NBC, News Corp. To Set Up Video Site

Mar 23, 05:00 AM

Current Headlines: By David Lieberman and Mike Snider

NBC Universal and News Corp. on Thursday unveiled their splashiest effort yet to hang on to people who want to watch popular TV shows and movies on their computer screens.

This summer they will launch a still-unnamed, ad-supported website that will stream mostly free video from their networks and movie studios -- and some user-generated video. They've signed AOL, MSN, MySpace and Yahoo as partners to offer the venture's video on their sites and share ad sales. NBC and News Corp. also still will offer video as they do now on their own sites.

"On Day 1, it will be the largest distribution platform on the Web," News Corp. President Peter Chernin says.

The partner sites will embed the venture's player, which will stream videos but block users from making copies.

A goal of the venture is to divert people from sites such as YouTube, which has let users post homemade copies of the companies' copyrighted material but has made no deal to share the ad revenue their videos generate.

Last week, Viacom filed a $1 billion copyright-infringement lawsuit against YouTube, saying that it found at least 150,000 unauthorized clips from programs including The Daily Show with Jon Stewart and The Colbert Report.

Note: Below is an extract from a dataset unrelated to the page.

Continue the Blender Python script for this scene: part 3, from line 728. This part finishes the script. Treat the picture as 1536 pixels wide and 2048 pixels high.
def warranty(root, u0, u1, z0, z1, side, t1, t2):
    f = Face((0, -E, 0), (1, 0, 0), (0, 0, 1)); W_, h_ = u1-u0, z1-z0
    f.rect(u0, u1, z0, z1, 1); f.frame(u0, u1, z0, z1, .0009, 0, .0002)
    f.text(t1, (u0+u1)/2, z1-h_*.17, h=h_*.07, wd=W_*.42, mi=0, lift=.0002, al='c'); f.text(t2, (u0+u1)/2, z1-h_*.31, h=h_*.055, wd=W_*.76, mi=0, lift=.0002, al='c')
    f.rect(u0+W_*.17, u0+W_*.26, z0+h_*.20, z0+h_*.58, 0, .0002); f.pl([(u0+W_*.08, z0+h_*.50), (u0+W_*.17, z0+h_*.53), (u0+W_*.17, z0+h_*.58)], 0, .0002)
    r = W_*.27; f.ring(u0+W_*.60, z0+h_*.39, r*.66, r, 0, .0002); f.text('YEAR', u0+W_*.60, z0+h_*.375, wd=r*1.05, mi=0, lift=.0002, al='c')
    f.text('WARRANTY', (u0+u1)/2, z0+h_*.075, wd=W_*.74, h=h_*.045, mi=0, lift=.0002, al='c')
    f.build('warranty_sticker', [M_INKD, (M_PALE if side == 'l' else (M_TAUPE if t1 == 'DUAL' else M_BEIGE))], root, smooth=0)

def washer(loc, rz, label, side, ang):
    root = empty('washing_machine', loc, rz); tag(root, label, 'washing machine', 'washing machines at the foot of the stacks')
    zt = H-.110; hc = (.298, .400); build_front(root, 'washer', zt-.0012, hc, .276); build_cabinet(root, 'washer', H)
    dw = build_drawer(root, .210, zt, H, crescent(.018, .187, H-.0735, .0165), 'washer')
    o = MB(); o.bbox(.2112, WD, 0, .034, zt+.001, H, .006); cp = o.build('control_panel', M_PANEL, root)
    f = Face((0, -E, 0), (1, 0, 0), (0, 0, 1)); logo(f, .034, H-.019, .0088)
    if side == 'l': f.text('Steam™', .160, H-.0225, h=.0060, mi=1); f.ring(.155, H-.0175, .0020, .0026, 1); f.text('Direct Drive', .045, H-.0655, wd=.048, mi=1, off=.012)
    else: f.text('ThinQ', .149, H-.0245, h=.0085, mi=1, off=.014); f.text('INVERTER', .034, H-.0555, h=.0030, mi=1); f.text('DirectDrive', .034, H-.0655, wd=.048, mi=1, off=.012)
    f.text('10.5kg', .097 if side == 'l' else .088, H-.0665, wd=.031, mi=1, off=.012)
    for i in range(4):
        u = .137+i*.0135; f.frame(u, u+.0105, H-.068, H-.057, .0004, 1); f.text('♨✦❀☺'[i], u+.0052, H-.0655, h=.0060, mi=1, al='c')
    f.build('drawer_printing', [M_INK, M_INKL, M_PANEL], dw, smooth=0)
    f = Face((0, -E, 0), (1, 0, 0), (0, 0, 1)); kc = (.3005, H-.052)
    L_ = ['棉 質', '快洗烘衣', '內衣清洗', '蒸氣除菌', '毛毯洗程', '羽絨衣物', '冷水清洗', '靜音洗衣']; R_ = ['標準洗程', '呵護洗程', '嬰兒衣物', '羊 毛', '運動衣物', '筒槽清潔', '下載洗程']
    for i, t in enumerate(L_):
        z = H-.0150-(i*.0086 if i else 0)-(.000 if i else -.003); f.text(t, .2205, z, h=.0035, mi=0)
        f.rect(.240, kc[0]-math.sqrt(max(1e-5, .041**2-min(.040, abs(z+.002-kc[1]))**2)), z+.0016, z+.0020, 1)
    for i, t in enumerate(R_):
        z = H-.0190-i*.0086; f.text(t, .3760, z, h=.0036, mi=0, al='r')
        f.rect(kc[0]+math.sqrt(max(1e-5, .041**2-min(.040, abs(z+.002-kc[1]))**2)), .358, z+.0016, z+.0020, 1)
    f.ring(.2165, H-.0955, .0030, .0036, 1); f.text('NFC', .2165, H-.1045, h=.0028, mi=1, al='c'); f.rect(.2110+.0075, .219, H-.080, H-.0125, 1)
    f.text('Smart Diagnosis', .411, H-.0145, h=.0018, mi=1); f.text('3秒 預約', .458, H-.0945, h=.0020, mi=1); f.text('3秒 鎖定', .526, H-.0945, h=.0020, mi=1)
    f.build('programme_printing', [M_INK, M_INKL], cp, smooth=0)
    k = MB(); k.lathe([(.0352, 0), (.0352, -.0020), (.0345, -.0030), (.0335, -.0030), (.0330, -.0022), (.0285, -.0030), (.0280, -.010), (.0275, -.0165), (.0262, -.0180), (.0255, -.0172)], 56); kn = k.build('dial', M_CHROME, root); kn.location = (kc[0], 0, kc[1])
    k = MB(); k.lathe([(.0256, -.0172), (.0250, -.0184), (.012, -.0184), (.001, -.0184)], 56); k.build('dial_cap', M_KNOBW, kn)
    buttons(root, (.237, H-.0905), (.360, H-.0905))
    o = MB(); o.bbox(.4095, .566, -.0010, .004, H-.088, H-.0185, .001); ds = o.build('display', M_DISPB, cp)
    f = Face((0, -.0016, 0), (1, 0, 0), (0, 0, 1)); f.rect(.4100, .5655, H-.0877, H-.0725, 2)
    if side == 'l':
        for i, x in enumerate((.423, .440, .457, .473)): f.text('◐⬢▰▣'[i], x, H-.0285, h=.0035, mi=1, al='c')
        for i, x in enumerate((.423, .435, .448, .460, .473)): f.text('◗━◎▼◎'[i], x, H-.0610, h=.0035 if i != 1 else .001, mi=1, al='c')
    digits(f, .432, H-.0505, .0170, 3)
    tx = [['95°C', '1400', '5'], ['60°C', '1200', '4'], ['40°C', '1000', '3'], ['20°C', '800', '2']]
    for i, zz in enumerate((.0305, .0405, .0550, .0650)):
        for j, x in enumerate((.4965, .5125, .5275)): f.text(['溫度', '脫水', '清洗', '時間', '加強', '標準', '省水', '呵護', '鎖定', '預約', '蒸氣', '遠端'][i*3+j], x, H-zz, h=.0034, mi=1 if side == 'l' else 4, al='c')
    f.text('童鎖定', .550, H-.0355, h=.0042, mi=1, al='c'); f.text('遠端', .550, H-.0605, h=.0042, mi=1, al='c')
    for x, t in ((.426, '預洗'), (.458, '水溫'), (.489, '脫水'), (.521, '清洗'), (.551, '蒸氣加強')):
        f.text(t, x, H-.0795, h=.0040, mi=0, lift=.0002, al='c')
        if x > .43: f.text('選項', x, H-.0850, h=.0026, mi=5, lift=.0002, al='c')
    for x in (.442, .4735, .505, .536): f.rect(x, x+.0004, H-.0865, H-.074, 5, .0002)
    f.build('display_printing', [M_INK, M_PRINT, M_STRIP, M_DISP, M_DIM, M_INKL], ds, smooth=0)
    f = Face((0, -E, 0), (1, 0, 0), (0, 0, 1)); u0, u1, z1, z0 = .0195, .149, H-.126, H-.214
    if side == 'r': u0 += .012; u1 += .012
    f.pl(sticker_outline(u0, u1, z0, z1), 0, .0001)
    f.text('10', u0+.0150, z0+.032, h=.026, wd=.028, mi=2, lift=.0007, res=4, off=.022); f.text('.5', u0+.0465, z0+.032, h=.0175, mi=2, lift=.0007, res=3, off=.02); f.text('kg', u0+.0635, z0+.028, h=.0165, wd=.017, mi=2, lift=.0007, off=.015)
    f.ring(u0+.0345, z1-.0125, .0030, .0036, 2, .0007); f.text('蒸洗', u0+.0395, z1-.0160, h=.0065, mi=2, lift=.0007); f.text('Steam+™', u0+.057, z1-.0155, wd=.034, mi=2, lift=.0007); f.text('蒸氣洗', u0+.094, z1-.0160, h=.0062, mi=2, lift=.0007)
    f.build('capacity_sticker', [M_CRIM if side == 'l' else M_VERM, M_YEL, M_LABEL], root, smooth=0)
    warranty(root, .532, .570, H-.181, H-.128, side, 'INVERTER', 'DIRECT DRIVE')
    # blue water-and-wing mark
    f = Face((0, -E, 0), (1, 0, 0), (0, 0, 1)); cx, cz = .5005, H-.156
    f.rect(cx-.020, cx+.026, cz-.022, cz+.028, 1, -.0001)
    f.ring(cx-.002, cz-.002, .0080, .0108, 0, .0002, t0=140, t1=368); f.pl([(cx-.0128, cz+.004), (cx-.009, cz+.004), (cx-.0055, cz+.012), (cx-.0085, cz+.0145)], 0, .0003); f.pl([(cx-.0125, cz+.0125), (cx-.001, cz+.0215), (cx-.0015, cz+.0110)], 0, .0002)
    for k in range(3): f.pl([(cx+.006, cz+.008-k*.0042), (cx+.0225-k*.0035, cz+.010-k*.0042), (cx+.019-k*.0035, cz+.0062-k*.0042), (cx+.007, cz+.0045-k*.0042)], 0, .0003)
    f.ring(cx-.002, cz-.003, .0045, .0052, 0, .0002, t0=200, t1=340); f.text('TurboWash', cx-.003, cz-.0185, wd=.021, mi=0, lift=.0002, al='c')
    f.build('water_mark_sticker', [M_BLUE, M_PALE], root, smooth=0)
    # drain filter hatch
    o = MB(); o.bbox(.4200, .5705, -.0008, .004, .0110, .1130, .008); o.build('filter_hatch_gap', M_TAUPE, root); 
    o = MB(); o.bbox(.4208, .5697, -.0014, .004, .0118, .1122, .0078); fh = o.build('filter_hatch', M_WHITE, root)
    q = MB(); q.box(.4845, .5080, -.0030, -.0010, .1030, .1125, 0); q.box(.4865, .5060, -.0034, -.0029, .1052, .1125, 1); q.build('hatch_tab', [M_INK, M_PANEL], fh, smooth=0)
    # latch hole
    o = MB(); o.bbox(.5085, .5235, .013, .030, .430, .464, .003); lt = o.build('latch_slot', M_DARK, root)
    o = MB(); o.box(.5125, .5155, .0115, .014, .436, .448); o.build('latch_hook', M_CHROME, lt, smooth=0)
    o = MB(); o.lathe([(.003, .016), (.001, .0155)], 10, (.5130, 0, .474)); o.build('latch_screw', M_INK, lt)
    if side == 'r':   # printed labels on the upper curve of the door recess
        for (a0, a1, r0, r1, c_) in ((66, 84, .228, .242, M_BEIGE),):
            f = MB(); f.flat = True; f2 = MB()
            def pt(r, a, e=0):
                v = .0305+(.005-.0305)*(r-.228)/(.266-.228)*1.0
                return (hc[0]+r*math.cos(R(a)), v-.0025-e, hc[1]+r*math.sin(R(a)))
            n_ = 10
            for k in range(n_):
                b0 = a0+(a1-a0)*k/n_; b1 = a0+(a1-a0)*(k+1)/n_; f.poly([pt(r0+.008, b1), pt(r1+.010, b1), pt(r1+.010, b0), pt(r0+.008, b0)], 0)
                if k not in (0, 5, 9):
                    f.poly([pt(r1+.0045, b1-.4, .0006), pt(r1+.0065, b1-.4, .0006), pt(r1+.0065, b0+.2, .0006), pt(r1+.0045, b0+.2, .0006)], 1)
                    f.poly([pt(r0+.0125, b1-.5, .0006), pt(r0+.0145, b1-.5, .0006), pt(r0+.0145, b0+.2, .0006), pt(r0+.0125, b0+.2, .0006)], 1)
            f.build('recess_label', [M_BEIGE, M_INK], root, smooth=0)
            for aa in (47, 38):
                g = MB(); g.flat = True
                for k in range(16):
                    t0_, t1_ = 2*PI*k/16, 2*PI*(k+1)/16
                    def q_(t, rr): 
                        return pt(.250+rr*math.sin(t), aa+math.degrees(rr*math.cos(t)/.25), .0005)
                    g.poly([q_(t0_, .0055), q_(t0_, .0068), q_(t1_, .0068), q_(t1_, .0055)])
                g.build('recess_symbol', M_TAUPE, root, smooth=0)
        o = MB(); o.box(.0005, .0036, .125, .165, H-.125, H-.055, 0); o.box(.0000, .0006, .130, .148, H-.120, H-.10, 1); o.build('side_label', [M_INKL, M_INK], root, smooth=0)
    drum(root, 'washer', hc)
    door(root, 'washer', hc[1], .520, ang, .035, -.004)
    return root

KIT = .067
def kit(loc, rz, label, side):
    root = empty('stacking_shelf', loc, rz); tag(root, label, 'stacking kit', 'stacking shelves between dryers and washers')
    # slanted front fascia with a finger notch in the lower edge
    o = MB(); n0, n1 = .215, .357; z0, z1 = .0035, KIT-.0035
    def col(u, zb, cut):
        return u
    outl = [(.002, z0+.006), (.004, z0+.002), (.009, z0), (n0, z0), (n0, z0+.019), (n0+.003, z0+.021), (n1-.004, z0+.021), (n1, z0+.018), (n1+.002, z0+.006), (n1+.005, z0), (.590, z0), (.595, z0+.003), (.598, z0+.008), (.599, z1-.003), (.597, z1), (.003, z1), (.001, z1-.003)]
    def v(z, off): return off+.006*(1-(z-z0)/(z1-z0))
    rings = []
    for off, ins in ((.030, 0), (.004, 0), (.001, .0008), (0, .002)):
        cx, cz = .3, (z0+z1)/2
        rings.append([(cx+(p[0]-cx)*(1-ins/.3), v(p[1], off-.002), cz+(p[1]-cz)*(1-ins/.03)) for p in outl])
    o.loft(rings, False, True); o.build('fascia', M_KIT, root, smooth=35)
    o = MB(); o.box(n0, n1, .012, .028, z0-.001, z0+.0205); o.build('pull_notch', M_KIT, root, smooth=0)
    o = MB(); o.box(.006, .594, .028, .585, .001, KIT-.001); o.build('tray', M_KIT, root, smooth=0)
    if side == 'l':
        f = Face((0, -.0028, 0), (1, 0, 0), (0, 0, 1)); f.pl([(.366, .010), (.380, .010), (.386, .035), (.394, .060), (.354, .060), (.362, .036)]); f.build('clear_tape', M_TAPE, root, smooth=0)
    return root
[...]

Chernin says the venture "is not a YouTube killer," and Google's video site might become a distribution partner.

"We'd like to be in business with everyone," NBC chief Jeff Zucker says.

They'll need more partners to take full advantage of the Internet video ad market. Online advertising with streaming of TV shows will grow from about $113 million this year to $510 million in 2010, Adams Media Research estimates.

That's why Forrester Research's James McQuivey calls the venture a pre-emptive move "to make sure that YouTube doesn't (gain) the kind of power over the TV industry that Apple has over the music industry" with iTunes.

But YouTube still has a strong hand for cutting deals to show networks' and studios' materials and share ad sales.

"If I'm a studio, and Google offers me a good deal, I'm going to take it," says Jupiter Research analyst David Card. "They have a huge audience."

NBC and News Corp. will offer free, ad-supported streaming of programs including NBC's Heroes, Saturday Night Live, 30 Rock and The Tonight Show and Fox's 24, The Simpsons and Are You Smarter than a 5th Grader? Advertisers already signed include Cadbury Schweppes, Esurance, Intel, General Motors and Royal Caribbean.

The movies will mostly be available as downloads for sale.

The companies declined to provide financial details, but said they'll devote "significant" resources to promotion.